As we age, however, I have found we begin to underestimate the hold our past has on us. The broken arm probably didn’t hurt that badly. The fear we had of moving from one monkey bar to the next was downright stupid. The hike from the lake up to the bluff wasn’t much more than a stroll.

At least, that’s what I was telling myself as I hit play on Netflix the other day — Drew Barrymore’s appearing on the screen in that cream coloured sweater, the phone ominously ringing in the background as she tried to juggle the cord and the Jiffy Pop at the same time.

It won’t be that bad, I told myself.
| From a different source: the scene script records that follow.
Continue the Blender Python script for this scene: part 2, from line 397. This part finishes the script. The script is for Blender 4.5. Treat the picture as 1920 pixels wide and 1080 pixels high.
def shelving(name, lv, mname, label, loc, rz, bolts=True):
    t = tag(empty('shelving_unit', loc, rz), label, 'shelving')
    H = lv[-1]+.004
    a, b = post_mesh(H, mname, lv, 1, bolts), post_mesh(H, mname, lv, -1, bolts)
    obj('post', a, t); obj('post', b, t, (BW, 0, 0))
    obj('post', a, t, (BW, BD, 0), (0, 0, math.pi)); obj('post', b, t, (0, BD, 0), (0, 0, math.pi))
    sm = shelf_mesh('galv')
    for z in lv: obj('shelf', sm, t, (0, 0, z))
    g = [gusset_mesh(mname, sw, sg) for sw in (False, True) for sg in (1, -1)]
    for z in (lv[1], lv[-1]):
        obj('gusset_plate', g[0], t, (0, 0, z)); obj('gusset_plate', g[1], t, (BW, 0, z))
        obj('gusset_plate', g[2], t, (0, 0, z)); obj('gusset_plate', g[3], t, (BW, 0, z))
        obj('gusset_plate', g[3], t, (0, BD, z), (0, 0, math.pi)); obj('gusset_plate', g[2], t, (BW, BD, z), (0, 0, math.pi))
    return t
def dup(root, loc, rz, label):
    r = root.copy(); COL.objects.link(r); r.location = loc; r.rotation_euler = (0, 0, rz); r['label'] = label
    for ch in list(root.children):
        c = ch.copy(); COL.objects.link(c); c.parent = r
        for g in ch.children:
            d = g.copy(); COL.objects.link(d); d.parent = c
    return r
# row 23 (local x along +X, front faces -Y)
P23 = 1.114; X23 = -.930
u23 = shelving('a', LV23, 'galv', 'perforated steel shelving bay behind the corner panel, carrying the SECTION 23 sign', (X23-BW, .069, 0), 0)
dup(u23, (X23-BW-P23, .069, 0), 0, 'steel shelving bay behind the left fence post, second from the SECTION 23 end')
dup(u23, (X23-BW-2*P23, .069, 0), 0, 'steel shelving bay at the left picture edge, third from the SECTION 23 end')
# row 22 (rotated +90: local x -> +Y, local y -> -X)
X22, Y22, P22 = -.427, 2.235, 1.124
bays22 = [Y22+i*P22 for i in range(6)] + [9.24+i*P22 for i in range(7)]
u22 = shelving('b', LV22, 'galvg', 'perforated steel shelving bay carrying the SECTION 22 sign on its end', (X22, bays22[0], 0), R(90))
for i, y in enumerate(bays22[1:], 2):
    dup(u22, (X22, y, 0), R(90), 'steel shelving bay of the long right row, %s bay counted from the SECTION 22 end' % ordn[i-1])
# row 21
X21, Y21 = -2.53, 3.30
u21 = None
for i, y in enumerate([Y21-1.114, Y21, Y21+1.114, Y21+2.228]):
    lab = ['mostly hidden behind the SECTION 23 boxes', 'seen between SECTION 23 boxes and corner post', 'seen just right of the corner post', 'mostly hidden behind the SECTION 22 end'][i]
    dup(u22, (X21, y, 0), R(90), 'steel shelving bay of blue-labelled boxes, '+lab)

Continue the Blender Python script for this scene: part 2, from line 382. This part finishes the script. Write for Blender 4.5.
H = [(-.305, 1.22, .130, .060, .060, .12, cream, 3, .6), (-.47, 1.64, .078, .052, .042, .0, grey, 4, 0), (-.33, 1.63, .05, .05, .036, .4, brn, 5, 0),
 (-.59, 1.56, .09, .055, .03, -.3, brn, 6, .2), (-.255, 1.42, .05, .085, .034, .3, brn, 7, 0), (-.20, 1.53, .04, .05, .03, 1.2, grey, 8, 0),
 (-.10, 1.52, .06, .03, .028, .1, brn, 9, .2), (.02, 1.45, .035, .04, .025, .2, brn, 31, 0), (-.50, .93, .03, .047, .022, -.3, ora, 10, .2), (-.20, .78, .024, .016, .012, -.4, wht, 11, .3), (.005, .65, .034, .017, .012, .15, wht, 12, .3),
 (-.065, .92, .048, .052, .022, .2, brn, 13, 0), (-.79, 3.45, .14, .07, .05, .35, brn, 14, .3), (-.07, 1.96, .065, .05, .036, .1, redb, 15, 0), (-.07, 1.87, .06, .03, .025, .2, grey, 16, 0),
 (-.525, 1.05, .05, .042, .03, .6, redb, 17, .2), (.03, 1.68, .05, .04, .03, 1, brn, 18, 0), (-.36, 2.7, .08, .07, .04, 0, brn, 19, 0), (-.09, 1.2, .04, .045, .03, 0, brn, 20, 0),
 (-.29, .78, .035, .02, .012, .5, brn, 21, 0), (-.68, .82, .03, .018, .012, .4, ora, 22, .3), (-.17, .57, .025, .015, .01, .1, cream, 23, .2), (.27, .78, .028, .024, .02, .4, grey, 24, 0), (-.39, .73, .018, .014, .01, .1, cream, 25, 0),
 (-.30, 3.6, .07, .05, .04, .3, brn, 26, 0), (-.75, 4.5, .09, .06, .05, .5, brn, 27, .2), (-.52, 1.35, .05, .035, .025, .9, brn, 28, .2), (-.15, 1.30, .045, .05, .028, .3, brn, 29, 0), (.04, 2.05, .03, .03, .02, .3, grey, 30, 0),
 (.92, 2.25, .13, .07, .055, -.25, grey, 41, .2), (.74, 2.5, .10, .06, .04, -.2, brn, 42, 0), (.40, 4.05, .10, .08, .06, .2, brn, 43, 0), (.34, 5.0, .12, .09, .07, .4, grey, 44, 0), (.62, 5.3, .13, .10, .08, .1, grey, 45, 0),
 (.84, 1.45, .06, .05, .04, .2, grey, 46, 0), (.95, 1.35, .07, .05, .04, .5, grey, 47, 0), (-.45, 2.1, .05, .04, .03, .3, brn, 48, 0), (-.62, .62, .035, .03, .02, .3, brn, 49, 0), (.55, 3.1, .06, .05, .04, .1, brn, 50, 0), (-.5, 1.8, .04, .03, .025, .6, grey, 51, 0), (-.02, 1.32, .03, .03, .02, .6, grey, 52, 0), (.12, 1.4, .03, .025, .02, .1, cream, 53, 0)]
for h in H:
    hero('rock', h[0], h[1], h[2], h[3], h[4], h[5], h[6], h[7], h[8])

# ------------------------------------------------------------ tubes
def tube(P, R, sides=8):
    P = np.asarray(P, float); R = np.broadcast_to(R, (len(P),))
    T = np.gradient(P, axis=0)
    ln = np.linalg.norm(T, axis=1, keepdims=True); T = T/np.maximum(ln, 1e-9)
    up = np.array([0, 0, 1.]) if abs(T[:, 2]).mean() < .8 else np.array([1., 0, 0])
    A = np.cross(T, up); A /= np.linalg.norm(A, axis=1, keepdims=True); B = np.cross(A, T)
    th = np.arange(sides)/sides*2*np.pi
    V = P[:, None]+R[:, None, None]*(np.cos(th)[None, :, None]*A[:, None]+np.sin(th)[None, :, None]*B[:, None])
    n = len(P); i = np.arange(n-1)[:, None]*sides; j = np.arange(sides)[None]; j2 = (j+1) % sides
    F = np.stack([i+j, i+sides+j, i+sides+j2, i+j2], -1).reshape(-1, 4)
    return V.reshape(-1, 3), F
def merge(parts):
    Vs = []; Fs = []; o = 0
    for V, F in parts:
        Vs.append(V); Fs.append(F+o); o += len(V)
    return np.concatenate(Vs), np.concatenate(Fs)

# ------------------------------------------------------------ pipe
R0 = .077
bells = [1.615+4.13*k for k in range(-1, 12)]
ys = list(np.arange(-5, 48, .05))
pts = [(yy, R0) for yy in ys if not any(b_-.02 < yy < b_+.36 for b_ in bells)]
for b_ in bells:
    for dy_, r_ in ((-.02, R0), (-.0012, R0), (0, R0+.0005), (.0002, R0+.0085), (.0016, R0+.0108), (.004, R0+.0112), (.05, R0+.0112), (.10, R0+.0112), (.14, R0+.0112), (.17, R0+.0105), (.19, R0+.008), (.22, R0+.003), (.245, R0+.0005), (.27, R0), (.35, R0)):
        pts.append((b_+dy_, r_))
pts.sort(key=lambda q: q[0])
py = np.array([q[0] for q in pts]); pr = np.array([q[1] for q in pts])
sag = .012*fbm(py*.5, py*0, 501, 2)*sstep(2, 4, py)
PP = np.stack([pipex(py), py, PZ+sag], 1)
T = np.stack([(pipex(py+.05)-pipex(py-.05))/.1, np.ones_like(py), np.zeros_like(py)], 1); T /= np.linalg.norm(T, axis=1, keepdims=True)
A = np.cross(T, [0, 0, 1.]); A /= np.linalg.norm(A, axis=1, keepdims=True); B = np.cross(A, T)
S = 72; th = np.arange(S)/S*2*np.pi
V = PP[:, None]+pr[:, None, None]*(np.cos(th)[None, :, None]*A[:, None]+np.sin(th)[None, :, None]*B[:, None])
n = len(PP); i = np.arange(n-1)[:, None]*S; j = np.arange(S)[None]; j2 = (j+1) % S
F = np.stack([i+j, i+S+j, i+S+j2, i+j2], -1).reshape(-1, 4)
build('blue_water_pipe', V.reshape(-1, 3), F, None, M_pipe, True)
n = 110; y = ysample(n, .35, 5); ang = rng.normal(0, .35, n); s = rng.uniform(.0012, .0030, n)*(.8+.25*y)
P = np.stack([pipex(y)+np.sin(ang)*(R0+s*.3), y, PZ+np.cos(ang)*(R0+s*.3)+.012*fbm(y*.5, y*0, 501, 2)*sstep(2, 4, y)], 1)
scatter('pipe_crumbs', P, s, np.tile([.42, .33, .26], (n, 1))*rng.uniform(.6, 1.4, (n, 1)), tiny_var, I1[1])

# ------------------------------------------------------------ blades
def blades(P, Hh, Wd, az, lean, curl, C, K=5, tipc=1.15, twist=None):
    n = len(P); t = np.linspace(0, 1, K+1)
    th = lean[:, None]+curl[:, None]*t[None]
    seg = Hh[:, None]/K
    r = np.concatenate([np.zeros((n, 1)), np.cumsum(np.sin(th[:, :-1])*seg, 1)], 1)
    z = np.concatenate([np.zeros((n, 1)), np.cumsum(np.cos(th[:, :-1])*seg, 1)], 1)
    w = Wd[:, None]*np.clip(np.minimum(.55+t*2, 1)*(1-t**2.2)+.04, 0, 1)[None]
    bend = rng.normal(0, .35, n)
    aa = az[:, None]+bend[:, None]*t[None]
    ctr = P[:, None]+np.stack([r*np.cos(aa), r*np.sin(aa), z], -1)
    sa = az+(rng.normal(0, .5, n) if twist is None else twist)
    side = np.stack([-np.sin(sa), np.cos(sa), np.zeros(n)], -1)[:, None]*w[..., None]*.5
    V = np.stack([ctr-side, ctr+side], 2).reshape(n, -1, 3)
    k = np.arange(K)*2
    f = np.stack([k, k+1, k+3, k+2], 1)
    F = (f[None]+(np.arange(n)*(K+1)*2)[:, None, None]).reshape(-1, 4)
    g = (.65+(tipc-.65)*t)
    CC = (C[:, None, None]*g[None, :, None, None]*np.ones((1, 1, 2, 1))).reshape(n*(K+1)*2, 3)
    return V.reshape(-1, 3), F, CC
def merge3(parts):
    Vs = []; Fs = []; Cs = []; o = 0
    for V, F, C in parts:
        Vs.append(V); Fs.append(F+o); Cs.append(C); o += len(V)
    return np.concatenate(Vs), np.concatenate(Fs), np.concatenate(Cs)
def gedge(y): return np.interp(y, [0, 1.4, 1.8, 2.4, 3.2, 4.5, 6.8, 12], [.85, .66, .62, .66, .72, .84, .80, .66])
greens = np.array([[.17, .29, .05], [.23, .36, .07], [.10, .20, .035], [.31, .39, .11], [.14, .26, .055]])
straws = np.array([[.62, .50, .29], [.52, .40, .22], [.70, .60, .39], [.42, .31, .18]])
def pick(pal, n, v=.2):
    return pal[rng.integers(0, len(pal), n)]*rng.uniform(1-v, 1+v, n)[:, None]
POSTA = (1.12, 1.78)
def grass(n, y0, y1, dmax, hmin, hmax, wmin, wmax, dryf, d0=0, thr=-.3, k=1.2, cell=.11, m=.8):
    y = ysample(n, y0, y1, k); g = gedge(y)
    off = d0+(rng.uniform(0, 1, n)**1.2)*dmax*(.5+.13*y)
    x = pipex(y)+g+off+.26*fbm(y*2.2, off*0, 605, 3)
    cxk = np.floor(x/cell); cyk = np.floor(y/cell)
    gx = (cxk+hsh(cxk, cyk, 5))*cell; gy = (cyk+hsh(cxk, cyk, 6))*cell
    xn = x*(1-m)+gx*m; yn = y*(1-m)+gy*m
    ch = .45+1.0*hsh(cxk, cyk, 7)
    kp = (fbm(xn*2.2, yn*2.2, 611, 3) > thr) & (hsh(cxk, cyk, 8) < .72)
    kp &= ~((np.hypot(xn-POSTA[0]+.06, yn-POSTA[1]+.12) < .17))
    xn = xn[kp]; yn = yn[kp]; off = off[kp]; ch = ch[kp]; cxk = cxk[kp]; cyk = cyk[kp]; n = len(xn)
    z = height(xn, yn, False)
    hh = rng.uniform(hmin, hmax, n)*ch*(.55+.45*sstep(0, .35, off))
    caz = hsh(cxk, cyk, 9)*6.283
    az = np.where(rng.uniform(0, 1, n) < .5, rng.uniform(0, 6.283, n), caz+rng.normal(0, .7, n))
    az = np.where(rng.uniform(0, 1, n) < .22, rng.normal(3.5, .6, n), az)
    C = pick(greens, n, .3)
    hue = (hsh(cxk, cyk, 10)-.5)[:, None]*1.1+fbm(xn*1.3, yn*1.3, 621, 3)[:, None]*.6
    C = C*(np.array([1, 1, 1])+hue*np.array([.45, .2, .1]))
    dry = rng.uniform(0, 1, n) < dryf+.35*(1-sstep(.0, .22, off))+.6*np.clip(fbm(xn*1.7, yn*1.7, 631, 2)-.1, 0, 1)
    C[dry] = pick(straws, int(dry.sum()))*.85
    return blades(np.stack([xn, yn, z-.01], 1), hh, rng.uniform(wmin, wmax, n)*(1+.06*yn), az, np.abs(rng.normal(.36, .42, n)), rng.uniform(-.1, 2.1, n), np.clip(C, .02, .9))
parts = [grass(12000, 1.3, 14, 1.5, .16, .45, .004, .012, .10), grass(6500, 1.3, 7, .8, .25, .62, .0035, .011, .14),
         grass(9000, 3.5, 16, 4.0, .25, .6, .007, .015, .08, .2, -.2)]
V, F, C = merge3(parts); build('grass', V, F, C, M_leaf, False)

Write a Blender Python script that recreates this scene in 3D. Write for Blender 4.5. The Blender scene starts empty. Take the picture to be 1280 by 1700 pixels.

I was ten, I told myself.

Yet, it wasn’t even five minutes in when I began to recall a face at the window — a face that had haunted my dreams 17 years ago and, obviously, still hid somewhere in my mind as a figure worthy of intense dread.

I covered my face with my hands and began hyperventilating.

“You’ve got it wrong,” my husband said, “she’s outside now, there’s no face at the window.”

But, I knew better. It was there — in my mind — clear as day.

Sure enough, moments later, I heard him yelp.

I managed to watch the rest of the movie through a combination of my fingers and my courage. Just to say I could do it, I suppose — or, to prove my ten-year-old self silly.

What I came to realize though, wasn’t that I was silly as a ten-year-old, but that I was silly now to discredit something that played such a big role in my maturation. Whether the movie should have been that scary or not was never the question, the question should have been why did I doubt myself?

We do not grow up and lose our fear of the boogeyman, of the man in the mask, of the ghosts and goblins in our closets — we grow up and open the closet. Sometimes we realize there is nothing to fear anymore and yet, sometimes, we have to recognize that we still don’t like what’s inside.